FM: O calendário do João será: primeira semana do ano em Doha, Qatar (ATP250), segunda semana em Sydney, Austrália (ATP250) e, depois, o Australian Open. Após os torneios na Austrália, jogará a Taça Davis na Eslovénia e depois tudo indica que vai para a América do Sul, onde jogará em Viña del Mar, Chile (ATP250), Buenos Aires, Argentina (ATP 250), Rio de Janeiro, Brasil (ATP 500), Acapulco, México (ATP500), e Indian Wells e Miami, Estados Unidos da América (Masters 1000).
  • TP: A todos aqueles que gostariam de seguir as suas pisadas, tem algum conselho que gostaria de deixar? Como e onde começar?
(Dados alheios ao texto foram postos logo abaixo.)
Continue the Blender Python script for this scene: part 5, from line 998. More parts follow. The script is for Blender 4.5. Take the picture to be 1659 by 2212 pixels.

FM: O importante não é onde se trabalha mas como se trabalha. Não é possível ter-se êxito se não se ama este desporto, porque os sacrifícios são muitos. ‘Ser humilde e aprender sempre alguma coisa todos os dias’, este é o meu lema de viver e eu vivo ténis.
  • TP: Para terminar, qual é a sua opinião sobre o Ténis Portugal? Em que aspectos considera que devíamos evoluir mais?
FM: Penso que fazem um excelente trabalho, adorava que estivessem nas bancas. Sou da opinião que uma revista entra mais pelos olhos e ajudaria mais a modalidade.